Vielen Dank, Frau Kollegin Pieper. - Für die SPDFraktion erteile ich jetzt der Kollegin Immacolata Glosemeyer das Wort.

Sehr geehrter Herr Präsident! Sehr geehrte Kolleginnen und Kollegen! Sehr geehrte Damen und Herren! Am 25. Mai, genau in zehn Tagen, haben rund 400 Millionen Europäerinnen und Europäer die Chance, über ihre Zukunft zu entscheiden - über die Zukunft Europas, über die Beziehungen zu unseren Nachbarn, über die Weiterentwicklung der EU, über den Weg, den rund 500 Millionen Europäer zukünftig gehen und gestalten werden. Dieser Weg - darin sind wir uns alle einig - wird nicht ohne Hindernisse zu gehen sein. Europa steht vor enormen Herausforderungen.

Nach den furchtbaren Ereignissen in Lampedusa brauche ich, glaube ich, niemandem zu erklären, warum wir uns zukünftig verstärkt um die europäische Flüchtlingspolitik kümmern müssen.

(Beifall bei der SPD, bei der CDU und den GRÜNEN)

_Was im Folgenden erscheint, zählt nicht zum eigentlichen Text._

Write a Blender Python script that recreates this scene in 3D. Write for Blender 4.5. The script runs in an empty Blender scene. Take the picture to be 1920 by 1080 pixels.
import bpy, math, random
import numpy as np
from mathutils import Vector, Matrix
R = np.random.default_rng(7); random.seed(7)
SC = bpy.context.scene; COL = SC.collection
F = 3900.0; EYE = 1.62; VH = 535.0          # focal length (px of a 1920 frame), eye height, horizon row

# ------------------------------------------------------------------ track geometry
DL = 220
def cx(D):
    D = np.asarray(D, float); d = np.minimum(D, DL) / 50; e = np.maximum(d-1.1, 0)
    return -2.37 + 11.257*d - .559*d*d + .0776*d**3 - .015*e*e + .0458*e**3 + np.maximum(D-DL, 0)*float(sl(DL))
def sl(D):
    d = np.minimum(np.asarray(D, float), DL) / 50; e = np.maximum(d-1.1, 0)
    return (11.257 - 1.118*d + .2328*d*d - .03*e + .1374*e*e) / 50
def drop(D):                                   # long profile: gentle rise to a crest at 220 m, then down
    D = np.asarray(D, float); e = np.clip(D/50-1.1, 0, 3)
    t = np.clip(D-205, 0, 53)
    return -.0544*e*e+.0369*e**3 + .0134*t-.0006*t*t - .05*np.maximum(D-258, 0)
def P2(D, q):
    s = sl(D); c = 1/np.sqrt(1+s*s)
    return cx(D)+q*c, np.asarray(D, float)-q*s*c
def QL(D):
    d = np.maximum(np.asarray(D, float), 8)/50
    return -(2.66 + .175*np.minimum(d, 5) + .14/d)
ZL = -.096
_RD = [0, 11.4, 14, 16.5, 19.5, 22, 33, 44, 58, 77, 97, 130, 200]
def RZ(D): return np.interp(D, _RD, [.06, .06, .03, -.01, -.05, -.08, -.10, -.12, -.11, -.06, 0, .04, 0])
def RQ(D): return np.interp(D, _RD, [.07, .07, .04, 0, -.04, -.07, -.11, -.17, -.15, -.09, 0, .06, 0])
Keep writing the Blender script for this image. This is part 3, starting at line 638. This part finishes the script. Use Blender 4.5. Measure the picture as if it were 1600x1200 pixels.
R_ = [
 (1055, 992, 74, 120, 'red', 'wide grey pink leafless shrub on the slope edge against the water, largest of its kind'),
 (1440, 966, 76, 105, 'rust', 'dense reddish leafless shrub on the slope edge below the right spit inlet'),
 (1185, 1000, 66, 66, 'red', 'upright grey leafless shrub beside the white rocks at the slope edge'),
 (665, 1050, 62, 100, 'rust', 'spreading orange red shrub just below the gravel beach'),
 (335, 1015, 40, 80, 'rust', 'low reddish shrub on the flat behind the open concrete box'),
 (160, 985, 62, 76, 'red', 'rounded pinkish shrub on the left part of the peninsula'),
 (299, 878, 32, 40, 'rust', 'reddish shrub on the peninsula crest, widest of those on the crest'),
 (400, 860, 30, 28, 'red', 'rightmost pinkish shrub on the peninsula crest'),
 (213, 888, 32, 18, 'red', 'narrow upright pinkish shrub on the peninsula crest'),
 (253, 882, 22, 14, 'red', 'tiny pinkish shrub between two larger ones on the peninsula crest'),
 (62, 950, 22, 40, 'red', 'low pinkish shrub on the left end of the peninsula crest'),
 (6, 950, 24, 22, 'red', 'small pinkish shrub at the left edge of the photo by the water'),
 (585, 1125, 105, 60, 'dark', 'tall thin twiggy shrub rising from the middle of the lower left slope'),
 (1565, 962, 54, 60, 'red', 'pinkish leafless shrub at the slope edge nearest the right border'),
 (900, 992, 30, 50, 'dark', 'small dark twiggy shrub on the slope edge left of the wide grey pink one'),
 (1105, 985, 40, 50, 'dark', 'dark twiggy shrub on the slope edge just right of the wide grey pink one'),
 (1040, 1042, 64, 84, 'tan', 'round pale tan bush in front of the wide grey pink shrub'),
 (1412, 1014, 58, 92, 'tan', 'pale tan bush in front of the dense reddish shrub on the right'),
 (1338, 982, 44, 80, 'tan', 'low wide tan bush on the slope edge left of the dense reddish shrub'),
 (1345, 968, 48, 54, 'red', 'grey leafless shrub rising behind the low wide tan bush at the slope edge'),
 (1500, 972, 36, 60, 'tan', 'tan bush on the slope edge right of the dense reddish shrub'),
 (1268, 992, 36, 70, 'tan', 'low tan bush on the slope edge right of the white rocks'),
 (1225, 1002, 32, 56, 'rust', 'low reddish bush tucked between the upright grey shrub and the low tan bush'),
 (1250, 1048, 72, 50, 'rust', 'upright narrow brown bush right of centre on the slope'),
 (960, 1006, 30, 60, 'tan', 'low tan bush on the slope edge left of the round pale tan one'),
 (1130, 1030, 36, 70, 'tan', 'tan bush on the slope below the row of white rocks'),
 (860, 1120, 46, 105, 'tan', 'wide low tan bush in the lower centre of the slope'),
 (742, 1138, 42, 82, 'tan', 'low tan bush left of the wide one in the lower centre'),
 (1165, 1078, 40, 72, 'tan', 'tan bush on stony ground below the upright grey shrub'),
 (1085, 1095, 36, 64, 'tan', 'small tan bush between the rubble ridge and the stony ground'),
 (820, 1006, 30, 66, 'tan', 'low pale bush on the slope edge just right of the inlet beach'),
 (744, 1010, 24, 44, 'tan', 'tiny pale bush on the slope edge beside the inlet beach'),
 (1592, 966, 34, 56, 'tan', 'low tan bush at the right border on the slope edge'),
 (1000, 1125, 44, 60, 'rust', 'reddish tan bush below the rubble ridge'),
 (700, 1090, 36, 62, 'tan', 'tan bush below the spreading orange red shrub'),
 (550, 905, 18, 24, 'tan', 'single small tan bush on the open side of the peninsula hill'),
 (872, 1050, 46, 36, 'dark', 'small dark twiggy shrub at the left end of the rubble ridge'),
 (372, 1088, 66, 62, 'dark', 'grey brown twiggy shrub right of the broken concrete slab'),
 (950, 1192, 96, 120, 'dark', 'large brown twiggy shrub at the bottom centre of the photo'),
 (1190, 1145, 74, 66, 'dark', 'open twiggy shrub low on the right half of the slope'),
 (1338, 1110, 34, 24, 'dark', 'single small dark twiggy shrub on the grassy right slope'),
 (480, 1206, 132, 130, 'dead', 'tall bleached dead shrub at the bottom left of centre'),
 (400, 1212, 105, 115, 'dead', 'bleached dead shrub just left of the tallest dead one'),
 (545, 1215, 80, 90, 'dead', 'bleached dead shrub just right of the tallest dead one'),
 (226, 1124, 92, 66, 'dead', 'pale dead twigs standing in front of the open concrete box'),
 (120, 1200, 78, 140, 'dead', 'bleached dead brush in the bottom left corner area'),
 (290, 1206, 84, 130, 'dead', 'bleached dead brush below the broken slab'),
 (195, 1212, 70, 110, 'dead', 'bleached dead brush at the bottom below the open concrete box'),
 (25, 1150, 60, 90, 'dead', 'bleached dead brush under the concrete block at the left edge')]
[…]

- Schön, dass Sie mir zustimmen!

Die Wirtschaftskrise hat tiefe Wunden geschlagen und die soziale Spaltung vertieft. Die Wirtschaft kommt in einigen europäischen Ländern noch immer nicht richtig in Schwung. Wir haben teilweise eine Jugendarbeitslosenquote, die einem die Sprache verschlägt. Wir haben heute mehrfach darüber gesprochen: Allein in Griechenland sind es 60 % - eine Generation von jungen Europäern, die keine Hoffnung auf eine Zukunft haben.

Das Vertrauen vieler Menschen in die EU und in ihre Institutionen ist geschwunden. Es wird über Rettungsschirme und Regulierungswahn berichtet. Ich erinnere an die Diskussionen um Gurken, Kaffeemaschinen, Olivenölkännchen, und ich bin mir sicher, dass jedem von Ihnen noch mehrere Beispiele dazu einfallen werden. Das ist die Seite Europas, die vielen Menschen präsent ist,

(Christian Dürr [FDP]: Die Seite kann man am 25. Mai abwählen!)

die in einer Vielzahl von Medien präsentiert wird und die sich in den Köpfen der europäischen Bürgerinnen und Bürger festgesetzt hat.